(What to do)
Copy the data below exactly.

(Data excerpt)

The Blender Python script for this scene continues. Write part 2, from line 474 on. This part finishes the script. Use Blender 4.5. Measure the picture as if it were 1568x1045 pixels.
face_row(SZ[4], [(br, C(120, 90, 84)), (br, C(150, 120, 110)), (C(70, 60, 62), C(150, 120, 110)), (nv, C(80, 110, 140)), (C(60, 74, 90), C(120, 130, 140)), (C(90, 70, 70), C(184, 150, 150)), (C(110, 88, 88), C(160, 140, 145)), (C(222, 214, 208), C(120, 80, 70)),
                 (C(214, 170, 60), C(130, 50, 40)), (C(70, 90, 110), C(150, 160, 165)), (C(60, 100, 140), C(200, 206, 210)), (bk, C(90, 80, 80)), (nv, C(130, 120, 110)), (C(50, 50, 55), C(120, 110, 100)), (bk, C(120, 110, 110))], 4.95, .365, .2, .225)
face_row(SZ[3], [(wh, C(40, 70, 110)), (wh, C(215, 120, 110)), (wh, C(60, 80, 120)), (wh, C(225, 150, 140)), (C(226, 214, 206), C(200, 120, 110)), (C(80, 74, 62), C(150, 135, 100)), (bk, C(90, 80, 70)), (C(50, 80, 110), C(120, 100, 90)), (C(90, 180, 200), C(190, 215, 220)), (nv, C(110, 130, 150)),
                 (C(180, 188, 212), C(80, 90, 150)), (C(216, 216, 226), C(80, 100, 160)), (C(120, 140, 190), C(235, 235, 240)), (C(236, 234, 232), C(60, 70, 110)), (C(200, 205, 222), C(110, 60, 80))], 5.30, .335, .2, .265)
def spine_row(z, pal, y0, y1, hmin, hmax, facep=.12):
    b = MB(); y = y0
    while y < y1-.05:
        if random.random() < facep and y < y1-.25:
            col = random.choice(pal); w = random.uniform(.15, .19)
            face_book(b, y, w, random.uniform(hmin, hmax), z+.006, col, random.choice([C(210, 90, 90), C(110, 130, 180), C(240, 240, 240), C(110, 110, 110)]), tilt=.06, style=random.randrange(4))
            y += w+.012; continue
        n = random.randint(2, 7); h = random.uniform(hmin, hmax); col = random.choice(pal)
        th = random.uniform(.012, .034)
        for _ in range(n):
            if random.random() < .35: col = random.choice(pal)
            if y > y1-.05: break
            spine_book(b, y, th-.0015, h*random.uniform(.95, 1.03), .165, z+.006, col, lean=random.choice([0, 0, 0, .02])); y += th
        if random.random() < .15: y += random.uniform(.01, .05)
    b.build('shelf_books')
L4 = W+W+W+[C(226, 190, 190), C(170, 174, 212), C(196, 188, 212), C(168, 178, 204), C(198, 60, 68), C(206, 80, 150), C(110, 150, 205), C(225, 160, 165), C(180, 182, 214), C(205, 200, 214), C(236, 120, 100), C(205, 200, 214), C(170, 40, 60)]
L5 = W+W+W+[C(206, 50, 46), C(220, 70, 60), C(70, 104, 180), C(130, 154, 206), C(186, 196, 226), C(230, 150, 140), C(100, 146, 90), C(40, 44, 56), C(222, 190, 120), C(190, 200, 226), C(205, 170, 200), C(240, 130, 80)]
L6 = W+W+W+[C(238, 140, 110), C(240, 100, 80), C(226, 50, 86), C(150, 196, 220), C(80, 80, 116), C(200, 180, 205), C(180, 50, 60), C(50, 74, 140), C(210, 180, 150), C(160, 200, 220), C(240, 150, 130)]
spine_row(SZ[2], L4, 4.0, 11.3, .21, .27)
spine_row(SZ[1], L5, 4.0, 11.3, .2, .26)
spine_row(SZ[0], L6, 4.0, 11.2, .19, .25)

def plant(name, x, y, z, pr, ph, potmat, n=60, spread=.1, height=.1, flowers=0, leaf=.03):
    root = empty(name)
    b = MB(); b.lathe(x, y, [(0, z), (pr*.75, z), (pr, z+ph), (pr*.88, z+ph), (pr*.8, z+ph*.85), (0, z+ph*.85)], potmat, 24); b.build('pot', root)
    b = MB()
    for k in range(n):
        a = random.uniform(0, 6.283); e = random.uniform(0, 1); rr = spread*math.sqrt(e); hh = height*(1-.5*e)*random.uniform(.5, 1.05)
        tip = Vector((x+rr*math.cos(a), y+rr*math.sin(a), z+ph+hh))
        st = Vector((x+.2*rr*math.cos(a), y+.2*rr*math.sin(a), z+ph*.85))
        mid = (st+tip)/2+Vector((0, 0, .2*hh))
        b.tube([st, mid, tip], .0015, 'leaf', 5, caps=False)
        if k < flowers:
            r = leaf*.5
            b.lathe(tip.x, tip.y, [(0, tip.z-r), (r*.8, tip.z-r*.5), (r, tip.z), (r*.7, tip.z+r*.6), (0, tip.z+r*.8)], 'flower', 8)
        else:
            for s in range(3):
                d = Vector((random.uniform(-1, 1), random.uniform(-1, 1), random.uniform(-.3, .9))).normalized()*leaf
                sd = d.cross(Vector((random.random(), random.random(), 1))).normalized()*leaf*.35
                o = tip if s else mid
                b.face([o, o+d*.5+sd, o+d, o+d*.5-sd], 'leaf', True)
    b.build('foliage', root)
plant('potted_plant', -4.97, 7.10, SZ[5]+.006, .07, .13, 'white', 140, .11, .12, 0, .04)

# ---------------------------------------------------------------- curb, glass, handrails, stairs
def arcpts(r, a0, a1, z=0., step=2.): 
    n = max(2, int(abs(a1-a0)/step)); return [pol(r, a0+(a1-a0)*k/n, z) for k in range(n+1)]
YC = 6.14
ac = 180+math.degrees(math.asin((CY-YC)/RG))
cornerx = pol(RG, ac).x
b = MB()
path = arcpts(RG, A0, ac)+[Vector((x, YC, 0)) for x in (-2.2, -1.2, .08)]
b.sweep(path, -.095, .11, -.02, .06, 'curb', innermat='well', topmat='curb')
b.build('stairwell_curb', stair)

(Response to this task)
The Blender Python script for this scene continues. Write part 2, from line 474 on. This part finishes the script. Use Blender 4.5. Measure the picture as if it were 1568x1045 pixels.
face_row(SZ[4], [(br, C(120, 90, 84)), (br, C(150, 120, 110)), (C(70, 60, 62), C(150, 120, 110)), (nv, C(80, 110, 140)), (C(60, 74, 90), C(120, 130, 140)), (C(90, 70, 70), C(184, 150, 150)), (C(110, 88, 88), C(160, 140, 145)), (C(222, 214, 208), C(120, 80, 70)),
                 (C(214, 170, 60), C(130, 50, 40)), (C(70, 90, 110), C(150, 160, 165)), (C(60, 100, 140), C(200, 206, 210)), (bk, C(90, 80, 80)), (nv, C(130, 120, 110)), (C(50, 50, 55), C(120, 110, 100)), (bk, C(120, 110, 110))], 4.95, .365, .2, .225)
face_row(SZ[3], [(wh, C(40, 70, 110)), (wh, C(215, 120, 110)), (wh, C(60, 80, 120)), (wh, C(225, 150, 140)), (C(226, 214, 206), C(200, 120, 110)), (C(80, 74, 62), C(150, 135, 100)), (bk, C(90, 80, 70)), (C(50, 80, 110), C(120, 100, 90)), (C(90, 180, 200), C(190, 215, 220)), (nv, C(110, 130, 150)),
                 (C(180, 188, 212), C(80, 90, 150)), (C(216, 216, 226), C(80, 100, 160)), (C(120, 140, 190), C(235, 235, 240)), (C(236, 234, 232), C(60, 70, 110)), (C(200, 205, 222), C(110, 60, 80))], 5.30, .335, .2, .265)
def spine_row(z, pal, y0, y1, hmin, hmax, facep=.12):
    b = MB(); y = y0
    while y < y1-.05:
        if random.random() < facep and y < y1-.25:
            col = random.choice(pal); w = random.uniform(.15, .19)
            face_book(b, y, w, random.uniform(hmin, hmax), z+.006, col, random.choice([C(210, 90, 90), C(110, 130, 180), C(240, 240, 240), C(110, 110, 110)]), tilt=.06, style=random.randrange(4))
            y += w+.012; continue
        n = random.randint(2, 7); h = random.uniform(hmin, hmax); col = random.choice(pal)
        th = random.uniform(.012, .034)
        for _ in range(n):
            if random.random() < .35: col = random.choice(pal)
            if y > y1-.05: break
            spine_book(b, y, th-.0015, h*random.uniform(.95, 1.03), .165, z+.006, col, lean=random.choice([0, 0, 0, .02])); y += th
        if random.random() < .15: y += random.uniform(.01, .05)
    b.build('shelf_books')
L4 = W+W+W+[C(226, 190, 190), C(170, 174, 212), C(196, 188, 212), C(168, 178, 204), C(198, 60, 68), C(206, 80, 150), C(110, 150, 205), C(225, 160, 165), C(180, 182, 214), C(205, 200, 214), C(236, 120, 100), C(205, 200, 214), C(170, 40, 60)]
L5 = W+W+W+[C(206, 50, 46), C(220, 70, 60), C(70, 104, 180), C(130, 154, 206), C(186, 196, 226), C(230, 150, 140), C(100, 146, 90), C(40, 44, 56), C(222, 190, 120), C(190, 200, 226), C(205, 170, 200), C(240, 130, 80)]
L6 = W+W+W+[C(238, 140, 110), C(240, 100, 80), C(226, 50, 86), C(150, 196, 220), C(80, 80, 116), C(200, 180, 205), C(180, 50, 60), C(50, 74, 140), C(210, 180, 150), C(160, 200, 220), C(240, 150, 130)]
spine_row(SZ[2], L4, 4.0, 11.3, .21, .27)
spine_row(SZ[1], L5, 4.0, 11.3, .2, .26)
spine_row(SZ[0], L6, 4.0, 11.2, .19, .25)

def plant(name, x, y, z, pr, ph, potmat, n=60, spread=.1, height=.1, flowers=0, leaf=.03):
    root = empty(name)
    b = MB(); b.lathe(x, y, [(0, z), (pr*.75, z), (pr, z+ph), (pr*.88, z+ph), (pr*.8, z+ph*.85), (0, z+ph*.85)], potmat, 24); b.build('pot', root)
    b = MB()
    for k in range(n):
        a = random.uniform(0, 6.283); e = random.uniform(0, 1); rr = spread*math.sqrt(e); hh = height*(1-.5*e)*random.uniform(.5, 1.05)
        tip = Vector((x+rr*math.cos(a), y+rr*math.sin(a), z+ph+hh))
        st = Vector((x+.2*rr*math.cos(a), y+.2*rr*math.sin(a), z+ph*.85))
        mid = (st+tip)/2+Vector((0, 0, .2*hh))
        b.tube([st, mid, tip], .0015, 'leaf', 5, caps=False)
        if k < flowers:
            r = leaf*.5
            b.lathe(tip.x, tip.y, [(0, tip.z-r), (r*.8, tip.z-r*.5), (r, tip.z), (r*.7, tip.z+r*.6), (0, tip.z+r*.8)], 'flower', 8)
        else:
            for s in range(3):
                d = Vector((random.uniform(-1, 1), random.uniform(-1, 1), random.uniform(-.3, .9))).normalized()*leaf
                sd = d.cross(Vector((random.random(), random.random(), 1))).normalized()*leaf*.35
                o = tip if s else mid
                b.face([o, o+d*.5+sd, o+d, o+d*.5-sd], 'leaf', True)
    b.build('foliage', root)
plant('potted_plant', -4.97, 7.10, SZ[5]+.006, .07, .13, 'white', 140, .11, .12, 0, .04)

# ---------------------------------------------------------------- curb, glass, handrails, stairs
def arcpts(r, a0, a1, z=0., step=2.): 
    n = max(2, int(abs(a1-a0)/step)); return [pol(r, a0+(a1-a0)*k/n, z) for k in range(n+1)]
YC = 6.14
ac = 180+math.degrees(math.asin((CY-YC)/RG))
cornerx = pol(RG, ac).x
b = MB()
path = arcpts(RG, A0, ac)+[Vector((x, YC, 0)) for x in (-2.2, -1.2, .08)]
b.sweep(path, -.095, .11, -.02, .06, 'curb', innermat='well', topmat='curb')
b.build('stairwell_curb', stair)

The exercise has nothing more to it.